A grammar G generating language L is defined by:
G = ( {x,y}, {S,A,B,C}, P, S)
where the elements of P are:
S -> ABA
AB -> AC
CB -> BBC
CA -> BBA
A -> a | E
B -> b
Is the language L generated by G most accurately said to be:
A. Chomsky type 0
B. Chomsky type 1 (context sensitive)
C. Chomsky type 2 (context free)
D. Chomsky type 3 (regular)
E. None of the above
I think this is type 0 because it is not context sensitive. But I wonder this rules might be reduced to something else and becomes context sensitive or context free or so on. How to deal with this kind of question?
Grammar G is defined by:
G = ({a,b}, {S,A,B}, P, S)
where P is the set:
S -> AB | AS
A -> a | aA
B -> b | bb
Is the language L generated by G most accurately said to be:
A. Chomsky type 0
B. Chomsky type 1 (context sensitive)
C. Chomsky type 2 (context free)
D. Chomsky type 3 (regular)
E. None of the above
I think this is context free because LHS has one nonterminal.
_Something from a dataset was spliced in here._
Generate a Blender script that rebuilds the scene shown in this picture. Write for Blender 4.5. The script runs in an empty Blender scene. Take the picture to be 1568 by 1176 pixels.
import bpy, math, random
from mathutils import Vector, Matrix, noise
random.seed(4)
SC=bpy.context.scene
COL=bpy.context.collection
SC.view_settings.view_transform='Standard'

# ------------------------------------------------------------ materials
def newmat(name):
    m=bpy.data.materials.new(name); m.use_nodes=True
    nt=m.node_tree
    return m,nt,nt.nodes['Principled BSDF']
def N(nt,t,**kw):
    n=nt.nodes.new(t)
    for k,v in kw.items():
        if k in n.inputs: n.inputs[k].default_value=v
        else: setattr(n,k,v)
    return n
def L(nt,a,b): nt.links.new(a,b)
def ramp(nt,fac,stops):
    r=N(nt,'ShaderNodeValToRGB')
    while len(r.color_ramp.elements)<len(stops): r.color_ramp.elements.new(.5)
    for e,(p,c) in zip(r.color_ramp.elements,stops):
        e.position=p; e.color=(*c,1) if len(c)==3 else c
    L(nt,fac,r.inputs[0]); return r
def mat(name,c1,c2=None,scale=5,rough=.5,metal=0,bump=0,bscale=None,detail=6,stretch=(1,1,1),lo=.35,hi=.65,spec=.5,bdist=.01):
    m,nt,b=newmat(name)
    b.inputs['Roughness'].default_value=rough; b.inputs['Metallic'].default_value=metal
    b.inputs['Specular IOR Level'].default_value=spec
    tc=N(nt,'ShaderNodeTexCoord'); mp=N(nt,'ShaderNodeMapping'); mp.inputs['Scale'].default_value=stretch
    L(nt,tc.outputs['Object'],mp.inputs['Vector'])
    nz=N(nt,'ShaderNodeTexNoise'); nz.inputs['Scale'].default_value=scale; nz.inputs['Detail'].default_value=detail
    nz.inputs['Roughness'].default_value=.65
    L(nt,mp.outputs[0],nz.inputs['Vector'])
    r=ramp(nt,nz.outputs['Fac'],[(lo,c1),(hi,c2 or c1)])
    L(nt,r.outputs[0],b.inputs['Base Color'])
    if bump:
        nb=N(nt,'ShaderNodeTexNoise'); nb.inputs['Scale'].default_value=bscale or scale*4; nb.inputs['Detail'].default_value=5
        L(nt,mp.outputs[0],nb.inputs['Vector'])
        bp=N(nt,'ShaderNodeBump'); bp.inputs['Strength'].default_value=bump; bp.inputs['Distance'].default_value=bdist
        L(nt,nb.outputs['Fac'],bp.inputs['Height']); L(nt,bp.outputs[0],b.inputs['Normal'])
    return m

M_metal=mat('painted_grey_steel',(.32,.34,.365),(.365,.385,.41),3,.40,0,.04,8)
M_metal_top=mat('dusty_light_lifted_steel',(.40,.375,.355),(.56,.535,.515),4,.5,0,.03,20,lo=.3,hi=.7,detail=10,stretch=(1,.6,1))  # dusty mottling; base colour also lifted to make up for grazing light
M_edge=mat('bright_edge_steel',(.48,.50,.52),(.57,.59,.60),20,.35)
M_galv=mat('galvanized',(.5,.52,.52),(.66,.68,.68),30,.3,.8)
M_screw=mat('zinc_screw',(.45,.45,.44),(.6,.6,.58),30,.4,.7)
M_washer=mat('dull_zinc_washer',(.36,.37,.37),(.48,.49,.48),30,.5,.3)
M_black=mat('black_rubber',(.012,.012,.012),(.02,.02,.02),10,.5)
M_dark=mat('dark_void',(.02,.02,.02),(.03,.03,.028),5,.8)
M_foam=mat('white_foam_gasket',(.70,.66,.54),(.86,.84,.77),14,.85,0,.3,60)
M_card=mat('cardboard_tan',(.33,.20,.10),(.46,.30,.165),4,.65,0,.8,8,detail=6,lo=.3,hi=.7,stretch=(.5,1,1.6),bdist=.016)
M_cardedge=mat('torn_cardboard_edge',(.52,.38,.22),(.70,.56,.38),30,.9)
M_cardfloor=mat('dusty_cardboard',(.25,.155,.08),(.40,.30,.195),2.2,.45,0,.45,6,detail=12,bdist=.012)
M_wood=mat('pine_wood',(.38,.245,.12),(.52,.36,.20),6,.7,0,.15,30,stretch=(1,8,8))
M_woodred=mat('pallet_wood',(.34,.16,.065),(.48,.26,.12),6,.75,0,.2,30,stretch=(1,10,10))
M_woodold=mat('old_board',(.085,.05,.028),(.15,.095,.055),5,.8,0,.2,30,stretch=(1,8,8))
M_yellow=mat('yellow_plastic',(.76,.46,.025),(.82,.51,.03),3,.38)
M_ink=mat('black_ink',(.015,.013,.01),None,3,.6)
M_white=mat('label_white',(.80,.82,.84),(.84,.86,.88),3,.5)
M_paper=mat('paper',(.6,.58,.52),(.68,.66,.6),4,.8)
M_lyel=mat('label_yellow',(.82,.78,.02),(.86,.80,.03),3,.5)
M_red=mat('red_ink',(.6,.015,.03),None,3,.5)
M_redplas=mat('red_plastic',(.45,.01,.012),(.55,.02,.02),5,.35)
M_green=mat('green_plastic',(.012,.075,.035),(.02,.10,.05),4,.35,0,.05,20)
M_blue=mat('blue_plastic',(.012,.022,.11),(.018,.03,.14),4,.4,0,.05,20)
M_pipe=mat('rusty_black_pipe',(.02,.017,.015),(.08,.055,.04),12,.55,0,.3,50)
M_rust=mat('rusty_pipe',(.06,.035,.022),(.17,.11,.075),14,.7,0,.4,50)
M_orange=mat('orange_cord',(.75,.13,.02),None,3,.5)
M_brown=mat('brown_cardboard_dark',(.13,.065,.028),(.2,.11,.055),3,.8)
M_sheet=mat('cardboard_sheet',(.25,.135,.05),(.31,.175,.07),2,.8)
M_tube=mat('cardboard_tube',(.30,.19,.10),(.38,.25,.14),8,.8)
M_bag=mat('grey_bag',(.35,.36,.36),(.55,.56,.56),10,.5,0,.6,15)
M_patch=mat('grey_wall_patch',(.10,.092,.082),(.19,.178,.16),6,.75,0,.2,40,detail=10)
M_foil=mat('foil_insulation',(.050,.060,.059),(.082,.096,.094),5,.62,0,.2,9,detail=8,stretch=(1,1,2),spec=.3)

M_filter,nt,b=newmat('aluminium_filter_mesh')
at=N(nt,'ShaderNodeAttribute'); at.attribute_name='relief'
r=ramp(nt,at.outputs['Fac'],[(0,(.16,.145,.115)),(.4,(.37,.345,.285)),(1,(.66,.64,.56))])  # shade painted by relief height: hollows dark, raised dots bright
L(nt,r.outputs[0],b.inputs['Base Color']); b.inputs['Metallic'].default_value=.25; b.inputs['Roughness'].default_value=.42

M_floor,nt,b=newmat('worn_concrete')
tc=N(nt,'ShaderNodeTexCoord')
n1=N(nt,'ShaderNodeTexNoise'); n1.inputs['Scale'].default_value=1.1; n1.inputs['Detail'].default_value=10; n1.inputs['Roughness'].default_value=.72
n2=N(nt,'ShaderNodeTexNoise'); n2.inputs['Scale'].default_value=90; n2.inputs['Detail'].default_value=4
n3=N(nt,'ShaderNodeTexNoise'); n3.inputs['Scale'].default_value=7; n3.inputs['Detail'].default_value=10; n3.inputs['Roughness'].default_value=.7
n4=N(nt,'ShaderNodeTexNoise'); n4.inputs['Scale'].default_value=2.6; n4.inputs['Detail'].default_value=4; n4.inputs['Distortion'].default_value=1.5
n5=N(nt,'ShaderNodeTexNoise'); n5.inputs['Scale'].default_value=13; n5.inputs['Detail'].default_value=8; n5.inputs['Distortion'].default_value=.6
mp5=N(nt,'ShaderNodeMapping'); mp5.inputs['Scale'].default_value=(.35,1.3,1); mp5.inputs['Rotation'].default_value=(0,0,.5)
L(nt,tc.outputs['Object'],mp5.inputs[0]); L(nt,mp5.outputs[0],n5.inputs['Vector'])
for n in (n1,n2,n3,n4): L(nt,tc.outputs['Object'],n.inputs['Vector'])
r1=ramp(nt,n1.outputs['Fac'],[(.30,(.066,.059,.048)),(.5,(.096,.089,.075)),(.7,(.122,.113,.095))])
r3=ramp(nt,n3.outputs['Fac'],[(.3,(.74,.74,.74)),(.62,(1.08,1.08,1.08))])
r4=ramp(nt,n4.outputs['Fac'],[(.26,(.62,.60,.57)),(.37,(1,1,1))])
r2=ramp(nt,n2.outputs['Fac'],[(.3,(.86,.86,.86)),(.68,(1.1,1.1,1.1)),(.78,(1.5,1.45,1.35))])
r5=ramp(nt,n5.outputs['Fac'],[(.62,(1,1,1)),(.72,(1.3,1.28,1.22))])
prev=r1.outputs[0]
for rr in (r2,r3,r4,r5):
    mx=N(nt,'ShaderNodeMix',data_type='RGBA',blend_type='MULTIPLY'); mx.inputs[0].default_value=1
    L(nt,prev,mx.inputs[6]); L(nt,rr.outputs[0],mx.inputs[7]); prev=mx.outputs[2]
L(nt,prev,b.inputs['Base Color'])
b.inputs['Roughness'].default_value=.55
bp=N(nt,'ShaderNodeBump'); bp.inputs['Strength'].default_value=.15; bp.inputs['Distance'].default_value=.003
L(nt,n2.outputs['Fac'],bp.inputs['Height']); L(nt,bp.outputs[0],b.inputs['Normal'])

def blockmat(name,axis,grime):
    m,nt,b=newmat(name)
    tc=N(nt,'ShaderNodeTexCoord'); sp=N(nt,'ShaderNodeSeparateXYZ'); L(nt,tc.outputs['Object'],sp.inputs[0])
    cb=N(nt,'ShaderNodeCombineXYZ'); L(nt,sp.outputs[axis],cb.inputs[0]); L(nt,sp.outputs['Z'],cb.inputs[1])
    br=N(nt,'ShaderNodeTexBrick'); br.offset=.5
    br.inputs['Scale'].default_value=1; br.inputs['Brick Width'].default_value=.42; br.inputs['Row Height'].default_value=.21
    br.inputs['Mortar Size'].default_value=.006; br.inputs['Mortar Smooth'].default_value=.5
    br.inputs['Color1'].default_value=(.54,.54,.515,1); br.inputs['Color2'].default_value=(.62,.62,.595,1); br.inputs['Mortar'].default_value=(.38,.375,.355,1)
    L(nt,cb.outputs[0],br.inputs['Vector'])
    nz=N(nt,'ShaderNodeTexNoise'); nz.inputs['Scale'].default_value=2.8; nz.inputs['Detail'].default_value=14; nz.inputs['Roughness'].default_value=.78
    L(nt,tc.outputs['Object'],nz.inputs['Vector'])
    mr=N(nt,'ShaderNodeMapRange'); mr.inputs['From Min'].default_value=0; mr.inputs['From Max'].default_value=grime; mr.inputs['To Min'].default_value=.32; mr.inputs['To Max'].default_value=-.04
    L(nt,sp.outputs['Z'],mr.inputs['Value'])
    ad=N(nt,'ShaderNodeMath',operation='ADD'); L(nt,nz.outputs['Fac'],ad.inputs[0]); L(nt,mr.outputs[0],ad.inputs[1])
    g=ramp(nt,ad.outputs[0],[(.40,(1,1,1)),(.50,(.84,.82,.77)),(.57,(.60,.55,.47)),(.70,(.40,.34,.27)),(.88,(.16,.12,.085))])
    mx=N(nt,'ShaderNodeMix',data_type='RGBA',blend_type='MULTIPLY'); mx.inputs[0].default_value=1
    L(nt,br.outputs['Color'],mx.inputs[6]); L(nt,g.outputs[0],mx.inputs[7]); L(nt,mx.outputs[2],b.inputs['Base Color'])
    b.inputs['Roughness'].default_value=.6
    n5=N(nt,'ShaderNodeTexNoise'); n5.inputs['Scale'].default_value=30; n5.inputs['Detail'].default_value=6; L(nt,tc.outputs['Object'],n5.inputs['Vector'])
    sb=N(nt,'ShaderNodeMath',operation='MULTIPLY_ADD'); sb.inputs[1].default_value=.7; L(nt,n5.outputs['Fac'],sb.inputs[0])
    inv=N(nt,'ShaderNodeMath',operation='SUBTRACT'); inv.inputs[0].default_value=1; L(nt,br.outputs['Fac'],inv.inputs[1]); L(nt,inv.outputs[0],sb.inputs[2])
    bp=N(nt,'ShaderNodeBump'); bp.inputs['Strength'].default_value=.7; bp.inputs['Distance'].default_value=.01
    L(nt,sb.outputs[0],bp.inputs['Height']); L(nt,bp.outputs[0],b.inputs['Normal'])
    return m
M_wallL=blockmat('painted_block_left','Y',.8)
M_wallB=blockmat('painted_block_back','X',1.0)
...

But I'm not sure because this rules might be reduced and becomes regular grammer..
Grammar 1 is context-sensitive as written (unsure why you think it's not, as it matches the formal definition unambiguously). Grammar 2 is context-free as written.
Grammar 1's language looks to be (a|E)b^k(a|E) where k is in the form 2^i, i is a non-negative integer. This language appears to be context-sensitive.
Grammar 2's language looks to be aa*(b|bb), which is regular.
Since the questions are asking about the languages, not the grammars as written, I would say that 1 is context-sensitive and 2 is regular.